Flâneur’s Walk  | Collected ephemera  |
In situ, Lamorva House, Falmouth Uni  |  2015



full, close up, sml


| Mounted one at a time over the course of my seven week work period at Lamorva House studio and exhibited as is for the MA/MFA grad show in the same space |

Part of my investigation into Day-to-Day Aesthetics requires a constant and consistent awareness to surroundings. A tuning into the stories, the sounds, human clues and even debris is a way of moving through space rather than settling in or being oblivious to it. I record with camera, phone, zoom field recorder; by sketching, taking notes, and finally, by collecting. By bringing the outside in, it allows the texture and sensibility of my surroundings to permeate the work as it develops. I refer back to the collected ephemera as ideas gather momentum and significant elements end up in the finished pieces either specifically or as a core to a theme.

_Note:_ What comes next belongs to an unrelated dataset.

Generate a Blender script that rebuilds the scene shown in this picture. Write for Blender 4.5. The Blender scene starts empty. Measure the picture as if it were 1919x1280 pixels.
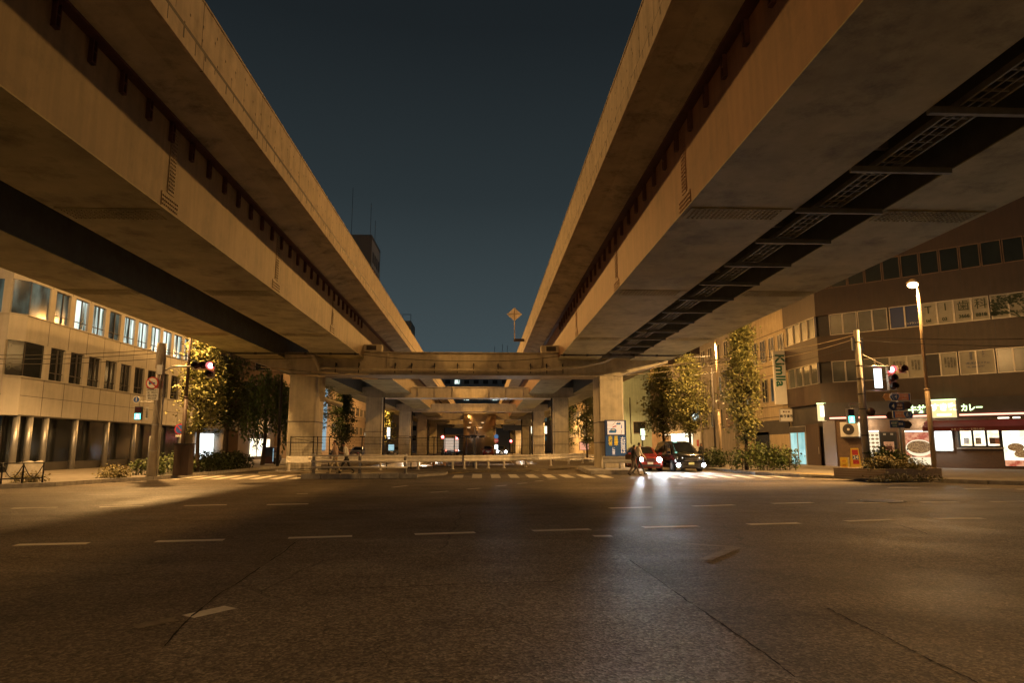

In this way, I am a creative detective, always on the prowl for signs, clues and source material; looking for evidence that can make a body of work coherent and provide depth and strength to the aesthetic narrative. By singling found objects as unique, they are being elevated to the level of the handmade. Bringing them into the studio, then in this case, into an exhibition space somehow draws exponential attention to each piece in particular but also to nature as a whole. How could I walk along a beach, pathway, back lane or wooded area for minutes or hours and not notice the intricacies that surround me? How can I -will I- continue to ignore what gems are right under foot? And, as an artist, can I offer the viewer a psychometric connection to the work, a sensory involvement no longer limited to pieces made under the label and purpose of ‘art’? Reactions to Flâneur’s Walk were astounding to me, with many people counting it as their favourite of the six separate bodies of work in my Tender to the Sea exhibition, and this, over and above the pieces of art that took months to complete. I consider this to be a percipient win on behalf of our environment and an outcome that further fuels my desire to collect, create, install and make work for those who participate and interact with both art & nature.